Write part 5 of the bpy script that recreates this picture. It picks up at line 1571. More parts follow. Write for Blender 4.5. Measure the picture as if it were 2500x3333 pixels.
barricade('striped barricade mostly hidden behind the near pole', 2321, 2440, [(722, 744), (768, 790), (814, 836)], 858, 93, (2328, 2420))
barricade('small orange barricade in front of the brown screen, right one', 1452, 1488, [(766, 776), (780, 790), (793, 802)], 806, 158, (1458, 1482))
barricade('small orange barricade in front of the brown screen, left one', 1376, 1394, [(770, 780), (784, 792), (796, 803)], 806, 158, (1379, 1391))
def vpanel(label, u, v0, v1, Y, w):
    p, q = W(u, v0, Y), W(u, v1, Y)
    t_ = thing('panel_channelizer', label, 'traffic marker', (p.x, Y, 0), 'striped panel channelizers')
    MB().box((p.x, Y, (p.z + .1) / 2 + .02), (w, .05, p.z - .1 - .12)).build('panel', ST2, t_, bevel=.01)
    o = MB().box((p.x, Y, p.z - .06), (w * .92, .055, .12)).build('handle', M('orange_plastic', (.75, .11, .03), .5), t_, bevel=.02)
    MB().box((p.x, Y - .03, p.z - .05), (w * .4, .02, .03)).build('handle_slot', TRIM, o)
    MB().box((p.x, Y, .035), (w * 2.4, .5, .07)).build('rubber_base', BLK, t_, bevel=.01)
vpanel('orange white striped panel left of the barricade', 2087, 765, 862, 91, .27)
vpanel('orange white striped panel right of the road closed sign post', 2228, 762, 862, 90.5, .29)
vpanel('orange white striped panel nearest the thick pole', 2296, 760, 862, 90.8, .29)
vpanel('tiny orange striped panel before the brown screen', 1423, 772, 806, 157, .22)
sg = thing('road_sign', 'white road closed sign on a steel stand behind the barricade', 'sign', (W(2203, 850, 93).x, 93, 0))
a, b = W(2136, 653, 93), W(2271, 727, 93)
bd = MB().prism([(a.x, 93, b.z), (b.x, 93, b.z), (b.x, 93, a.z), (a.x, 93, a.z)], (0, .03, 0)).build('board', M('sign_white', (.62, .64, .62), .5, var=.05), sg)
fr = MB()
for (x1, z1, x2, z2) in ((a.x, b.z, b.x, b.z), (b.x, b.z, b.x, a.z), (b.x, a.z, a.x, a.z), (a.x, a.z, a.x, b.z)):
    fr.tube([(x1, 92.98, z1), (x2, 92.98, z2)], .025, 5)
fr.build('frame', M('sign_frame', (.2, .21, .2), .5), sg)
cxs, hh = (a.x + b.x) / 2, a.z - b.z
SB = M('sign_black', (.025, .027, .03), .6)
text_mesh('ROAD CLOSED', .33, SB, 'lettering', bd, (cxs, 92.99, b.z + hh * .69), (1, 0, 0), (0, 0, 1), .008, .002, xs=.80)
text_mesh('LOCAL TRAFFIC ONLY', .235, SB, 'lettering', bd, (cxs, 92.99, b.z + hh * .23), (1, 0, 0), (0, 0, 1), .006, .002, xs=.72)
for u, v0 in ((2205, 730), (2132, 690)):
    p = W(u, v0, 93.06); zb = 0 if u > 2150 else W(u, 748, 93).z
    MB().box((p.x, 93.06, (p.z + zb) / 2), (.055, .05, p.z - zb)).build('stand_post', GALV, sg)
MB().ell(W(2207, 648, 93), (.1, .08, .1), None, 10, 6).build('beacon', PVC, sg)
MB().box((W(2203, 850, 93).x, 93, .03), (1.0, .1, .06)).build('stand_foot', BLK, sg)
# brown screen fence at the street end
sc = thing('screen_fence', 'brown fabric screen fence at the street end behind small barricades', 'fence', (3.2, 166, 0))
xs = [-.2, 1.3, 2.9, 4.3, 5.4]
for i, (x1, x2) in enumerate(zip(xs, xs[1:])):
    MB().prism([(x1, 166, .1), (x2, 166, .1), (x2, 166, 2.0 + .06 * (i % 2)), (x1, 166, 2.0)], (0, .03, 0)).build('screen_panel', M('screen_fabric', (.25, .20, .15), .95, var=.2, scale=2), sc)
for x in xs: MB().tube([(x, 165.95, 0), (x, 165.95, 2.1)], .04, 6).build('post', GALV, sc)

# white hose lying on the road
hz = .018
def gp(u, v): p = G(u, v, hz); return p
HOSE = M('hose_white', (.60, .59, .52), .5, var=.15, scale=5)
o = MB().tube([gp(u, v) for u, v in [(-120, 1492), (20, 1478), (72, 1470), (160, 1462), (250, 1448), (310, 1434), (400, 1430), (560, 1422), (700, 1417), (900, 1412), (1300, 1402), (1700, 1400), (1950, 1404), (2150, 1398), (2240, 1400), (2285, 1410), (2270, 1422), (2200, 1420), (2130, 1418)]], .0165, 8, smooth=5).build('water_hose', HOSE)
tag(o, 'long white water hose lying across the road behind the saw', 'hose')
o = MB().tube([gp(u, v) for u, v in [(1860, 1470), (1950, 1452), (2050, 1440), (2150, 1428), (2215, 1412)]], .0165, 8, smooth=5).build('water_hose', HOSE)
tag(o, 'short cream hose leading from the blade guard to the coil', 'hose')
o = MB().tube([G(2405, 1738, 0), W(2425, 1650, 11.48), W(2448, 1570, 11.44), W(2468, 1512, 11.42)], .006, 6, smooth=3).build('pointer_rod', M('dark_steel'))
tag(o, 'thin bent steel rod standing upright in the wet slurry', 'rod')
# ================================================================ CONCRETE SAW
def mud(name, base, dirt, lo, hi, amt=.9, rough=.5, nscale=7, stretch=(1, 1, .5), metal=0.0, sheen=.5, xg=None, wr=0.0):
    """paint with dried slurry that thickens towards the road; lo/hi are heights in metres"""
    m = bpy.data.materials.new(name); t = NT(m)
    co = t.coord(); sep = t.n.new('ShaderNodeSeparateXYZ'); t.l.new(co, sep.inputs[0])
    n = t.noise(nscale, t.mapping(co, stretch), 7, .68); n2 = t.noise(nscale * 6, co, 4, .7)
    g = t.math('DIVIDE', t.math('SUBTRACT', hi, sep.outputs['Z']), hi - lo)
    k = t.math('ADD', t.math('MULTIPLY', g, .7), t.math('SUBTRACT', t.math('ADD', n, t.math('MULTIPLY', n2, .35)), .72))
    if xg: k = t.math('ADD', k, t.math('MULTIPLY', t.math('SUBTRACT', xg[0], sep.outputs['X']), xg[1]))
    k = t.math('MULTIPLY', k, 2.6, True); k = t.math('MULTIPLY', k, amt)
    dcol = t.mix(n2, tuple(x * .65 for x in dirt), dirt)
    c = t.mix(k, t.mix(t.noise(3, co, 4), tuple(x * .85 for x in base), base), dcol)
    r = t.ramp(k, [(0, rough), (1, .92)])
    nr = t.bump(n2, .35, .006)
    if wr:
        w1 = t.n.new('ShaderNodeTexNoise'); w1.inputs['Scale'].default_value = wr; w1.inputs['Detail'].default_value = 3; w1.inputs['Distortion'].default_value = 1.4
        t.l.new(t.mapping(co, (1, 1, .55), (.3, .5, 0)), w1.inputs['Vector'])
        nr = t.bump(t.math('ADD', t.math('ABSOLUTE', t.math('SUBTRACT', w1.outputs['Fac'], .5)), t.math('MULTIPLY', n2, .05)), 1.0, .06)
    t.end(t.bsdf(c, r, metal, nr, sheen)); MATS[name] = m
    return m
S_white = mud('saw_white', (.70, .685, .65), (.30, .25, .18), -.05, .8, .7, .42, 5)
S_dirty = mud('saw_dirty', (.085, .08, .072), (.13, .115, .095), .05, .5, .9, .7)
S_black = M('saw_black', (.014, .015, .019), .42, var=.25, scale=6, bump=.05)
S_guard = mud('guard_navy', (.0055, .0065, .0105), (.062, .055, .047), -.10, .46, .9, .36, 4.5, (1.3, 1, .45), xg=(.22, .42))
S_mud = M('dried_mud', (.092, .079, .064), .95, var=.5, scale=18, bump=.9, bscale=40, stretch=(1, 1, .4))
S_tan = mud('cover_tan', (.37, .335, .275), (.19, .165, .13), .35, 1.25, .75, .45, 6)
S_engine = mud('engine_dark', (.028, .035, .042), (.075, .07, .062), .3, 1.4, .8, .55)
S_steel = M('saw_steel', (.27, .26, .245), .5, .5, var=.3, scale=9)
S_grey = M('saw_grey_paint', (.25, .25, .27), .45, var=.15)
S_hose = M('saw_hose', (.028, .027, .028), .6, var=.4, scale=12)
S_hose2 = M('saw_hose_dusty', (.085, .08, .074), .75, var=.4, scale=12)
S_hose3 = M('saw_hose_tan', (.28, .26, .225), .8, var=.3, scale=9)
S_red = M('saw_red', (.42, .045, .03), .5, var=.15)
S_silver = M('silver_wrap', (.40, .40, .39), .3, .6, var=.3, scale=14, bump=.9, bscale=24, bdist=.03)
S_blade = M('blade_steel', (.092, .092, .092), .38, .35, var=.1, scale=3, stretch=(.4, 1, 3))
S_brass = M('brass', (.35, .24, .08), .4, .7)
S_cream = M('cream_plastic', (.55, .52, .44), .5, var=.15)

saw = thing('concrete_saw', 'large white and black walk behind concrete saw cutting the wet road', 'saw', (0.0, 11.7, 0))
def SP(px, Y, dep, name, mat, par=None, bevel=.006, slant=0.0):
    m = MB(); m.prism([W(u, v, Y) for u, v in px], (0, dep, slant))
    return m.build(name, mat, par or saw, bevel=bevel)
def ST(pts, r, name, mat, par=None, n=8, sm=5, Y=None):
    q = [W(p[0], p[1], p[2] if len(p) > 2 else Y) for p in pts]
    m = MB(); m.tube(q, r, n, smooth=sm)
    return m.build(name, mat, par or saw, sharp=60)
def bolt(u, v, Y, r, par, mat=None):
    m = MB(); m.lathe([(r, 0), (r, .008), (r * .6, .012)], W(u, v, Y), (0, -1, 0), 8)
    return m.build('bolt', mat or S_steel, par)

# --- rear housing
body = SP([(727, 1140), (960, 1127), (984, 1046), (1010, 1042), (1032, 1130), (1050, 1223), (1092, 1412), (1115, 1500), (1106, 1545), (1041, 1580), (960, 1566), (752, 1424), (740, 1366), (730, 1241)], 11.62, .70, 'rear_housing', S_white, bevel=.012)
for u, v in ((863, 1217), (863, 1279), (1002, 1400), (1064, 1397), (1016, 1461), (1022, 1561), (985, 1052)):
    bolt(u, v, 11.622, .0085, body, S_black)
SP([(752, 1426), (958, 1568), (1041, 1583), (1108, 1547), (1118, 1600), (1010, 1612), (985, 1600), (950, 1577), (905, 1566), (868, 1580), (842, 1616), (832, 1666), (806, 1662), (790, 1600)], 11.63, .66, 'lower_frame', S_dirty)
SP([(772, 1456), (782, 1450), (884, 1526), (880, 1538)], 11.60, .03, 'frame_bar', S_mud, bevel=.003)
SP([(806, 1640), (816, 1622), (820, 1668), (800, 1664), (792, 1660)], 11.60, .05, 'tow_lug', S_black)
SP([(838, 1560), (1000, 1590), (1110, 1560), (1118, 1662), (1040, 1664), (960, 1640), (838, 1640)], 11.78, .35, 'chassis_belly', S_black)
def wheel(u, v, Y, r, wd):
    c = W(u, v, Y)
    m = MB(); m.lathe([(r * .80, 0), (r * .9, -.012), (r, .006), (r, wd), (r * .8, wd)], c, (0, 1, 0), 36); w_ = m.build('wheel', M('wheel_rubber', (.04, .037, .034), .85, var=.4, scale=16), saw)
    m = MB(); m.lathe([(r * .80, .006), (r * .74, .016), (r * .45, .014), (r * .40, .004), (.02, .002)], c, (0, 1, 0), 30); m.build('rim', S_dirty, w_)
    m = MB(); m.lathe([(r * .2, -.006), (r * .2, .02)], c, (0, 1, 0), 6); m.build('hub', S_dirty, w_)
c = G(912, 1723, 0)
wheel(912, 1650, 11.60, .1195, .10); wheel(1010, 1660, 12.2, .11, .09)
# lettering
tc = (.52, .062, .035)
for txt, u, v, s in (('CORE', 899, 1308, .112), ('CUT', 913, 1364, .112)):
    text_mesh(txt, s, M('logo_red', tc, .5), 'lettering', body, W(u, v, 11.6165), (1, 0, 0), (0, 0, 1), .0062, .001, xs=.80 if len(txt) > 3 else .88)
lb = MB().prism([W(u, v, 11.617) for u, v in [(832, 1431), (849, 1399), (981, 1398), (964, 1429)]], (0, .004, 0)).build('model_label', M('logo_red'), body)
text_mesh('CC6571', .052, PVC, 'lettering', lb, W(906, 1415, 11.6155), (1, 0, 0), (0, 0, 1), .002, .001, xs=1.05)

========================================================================

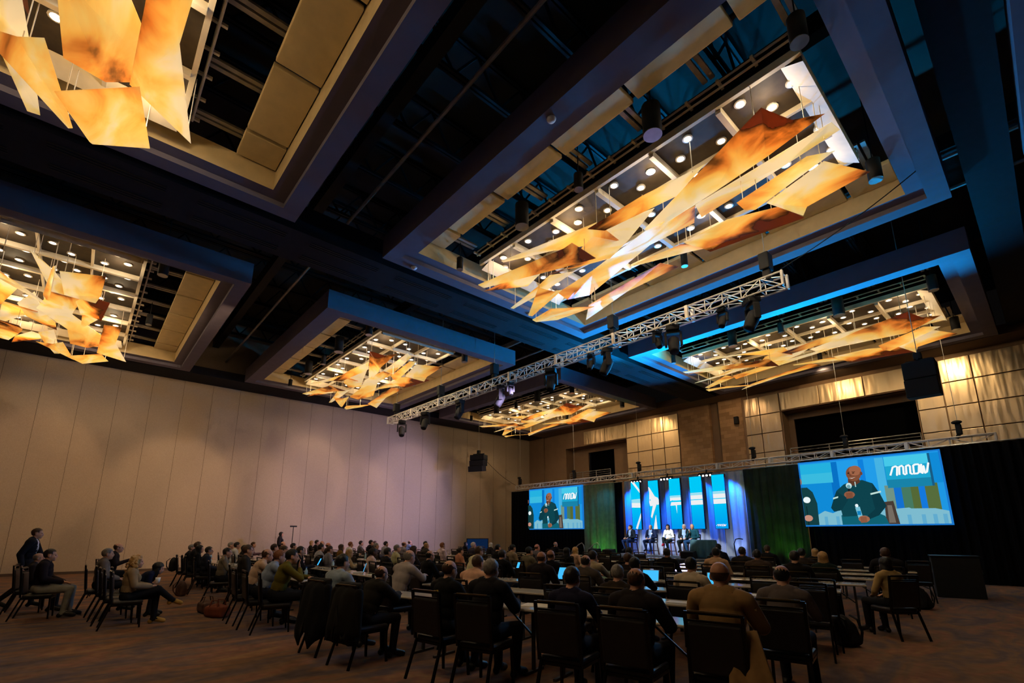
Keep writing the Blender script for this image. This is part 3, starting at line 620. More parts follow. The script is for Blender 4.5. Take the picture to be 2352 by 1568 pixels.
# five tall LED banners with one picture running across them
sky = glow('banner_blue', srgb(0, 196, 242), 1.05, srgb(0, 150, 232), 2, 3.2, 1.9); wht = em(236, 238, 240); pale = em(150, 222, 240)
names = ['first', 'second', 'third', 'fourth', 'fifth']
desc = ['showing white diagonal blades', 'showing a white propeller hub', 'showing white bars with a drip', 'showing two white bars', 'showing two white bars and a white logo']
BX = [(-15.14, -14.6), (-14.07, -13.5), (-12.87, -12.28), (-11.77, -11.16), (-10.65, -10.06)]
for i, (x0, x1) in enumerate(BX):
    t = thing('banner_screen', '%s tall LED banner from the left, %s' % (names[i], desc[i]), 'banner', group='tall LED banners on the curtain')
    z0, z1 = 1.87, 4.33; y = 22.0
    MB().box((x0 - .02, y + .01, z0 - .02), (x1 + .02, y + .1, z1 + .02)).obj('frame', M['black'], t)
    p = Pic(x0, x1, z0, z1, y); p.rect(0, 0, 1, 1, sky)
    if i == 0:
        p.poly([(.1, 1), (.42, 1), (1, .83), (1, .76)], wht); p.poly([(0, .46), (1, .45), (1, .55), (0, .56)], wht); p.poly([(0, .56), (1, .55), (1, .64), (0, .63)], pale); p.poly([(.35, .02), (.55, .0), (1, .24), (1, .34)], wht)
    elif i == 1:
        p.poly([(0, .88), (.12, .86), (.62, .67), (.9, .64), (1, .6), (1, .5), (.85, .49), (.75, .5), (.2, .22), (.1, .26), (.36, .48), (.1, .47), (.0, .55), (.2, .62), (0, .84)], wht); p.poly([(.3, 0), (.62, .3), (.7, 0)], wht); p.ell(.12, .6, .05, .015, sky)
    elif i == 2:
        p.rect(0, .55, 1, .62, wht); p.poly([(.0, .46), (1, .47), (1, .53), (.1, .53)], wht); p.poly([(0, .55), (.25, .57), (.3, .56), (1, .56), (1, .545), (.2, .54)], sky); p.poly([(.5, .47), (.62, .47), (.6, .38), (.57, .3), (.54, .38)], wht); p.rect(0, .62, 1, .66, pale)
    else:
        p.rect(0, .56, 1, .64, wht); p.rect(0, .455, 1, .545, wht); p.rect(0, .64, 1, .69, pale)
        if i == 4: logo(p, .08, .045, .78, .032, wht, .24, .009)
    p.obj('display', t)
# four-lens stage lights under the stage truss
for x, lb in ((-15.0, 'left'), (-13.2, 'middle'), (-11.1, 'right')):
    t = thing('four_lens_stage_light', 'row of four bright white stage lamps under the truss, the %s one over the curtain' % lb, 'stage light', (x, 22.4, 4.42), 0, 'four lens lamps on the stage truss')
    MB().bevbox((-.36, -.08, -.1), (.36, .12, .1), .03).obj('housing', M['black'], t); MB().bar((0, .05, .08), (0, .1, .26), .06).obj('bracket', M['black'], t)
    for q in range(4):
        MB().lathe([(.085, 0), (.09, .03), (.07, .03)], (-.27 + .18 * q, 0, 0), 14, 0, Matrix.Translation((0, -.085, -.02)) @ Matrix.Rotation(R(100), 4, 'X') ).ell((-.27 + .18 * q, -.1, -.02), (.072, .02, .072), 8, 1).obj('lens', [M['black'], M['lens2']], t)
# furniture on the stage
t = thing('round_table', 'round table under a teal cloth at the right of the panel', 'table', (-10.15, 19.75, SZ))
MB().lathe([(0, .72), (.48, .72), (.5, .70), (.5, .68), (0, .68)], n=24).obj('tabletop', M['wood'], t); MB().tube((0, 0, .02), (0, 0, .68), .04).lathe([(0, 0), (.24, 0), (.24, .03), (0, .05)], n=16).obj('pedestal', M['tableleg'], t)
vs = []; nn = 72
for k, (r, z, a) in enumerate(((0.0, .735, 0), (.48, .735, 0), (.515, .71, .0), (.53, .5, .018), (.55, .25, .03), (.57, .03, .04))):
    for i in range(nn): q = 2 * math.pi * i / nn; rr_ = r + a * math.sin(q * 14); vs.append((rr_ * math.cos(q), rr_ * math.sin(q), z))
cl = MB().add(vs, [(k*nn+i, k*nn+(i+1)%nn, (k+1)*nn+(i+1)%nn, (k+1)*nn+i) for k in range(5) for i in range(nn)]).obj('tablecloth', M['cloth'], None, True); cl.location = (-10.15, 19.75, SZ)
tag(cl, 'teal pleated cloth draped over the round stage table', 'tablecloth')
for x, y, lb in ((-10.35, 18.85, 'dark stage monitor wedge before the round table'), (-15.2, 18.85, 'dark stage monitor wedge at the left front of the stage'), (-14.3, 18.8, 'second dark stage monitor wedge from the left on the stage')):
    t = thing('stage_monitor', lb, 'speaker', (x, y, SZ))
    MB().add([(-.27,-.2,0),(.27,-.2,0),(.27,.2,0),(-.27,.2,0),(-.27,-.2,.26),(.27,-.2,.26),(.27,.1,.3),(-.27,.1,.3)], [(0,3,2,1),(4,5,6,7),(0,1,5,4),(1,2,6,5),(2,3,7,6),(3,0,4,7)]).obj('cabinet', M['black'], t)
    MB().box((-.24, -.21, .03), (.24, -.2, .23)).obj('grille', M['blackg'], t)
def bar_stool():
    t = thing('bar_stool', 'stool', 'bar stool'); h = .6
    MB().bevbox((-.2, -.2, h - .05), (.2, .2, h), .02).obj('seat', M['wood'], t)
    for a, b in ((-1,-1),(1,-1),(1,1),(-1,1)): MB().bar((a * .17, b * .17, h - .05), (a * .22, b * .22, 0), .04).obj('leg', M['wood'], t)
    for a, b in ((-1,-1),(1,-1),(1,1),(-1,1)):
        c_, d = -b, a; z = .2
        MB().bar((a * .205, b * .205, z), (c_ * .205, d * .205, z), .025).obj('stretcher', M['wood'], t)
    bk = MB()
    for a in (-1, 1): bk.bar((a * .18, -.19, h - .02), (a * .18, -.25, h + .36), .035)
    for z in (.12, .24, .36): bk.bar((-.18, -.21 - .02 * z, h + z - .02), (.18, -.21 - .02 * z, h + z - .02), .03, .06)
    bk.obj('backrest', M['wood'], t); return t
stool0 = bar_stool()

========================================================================

§ **TASK OBJECTIVE**: In the records above, locate every line with the string "script" and copy it.

§ **RESULT BELOW**:
Write part 5 of the bpy script that recreates this picture. It picks up at line 1571. More parts follow. Write for Blender 4.5. Measure the picture as if it were 2500x3333 pixels.
Keep writing the Blender script for this image. This is part 3, starting at line 620. More parts follow. The script is for Blender 4.5. Take the picture to be 2352 by 1568 pixels.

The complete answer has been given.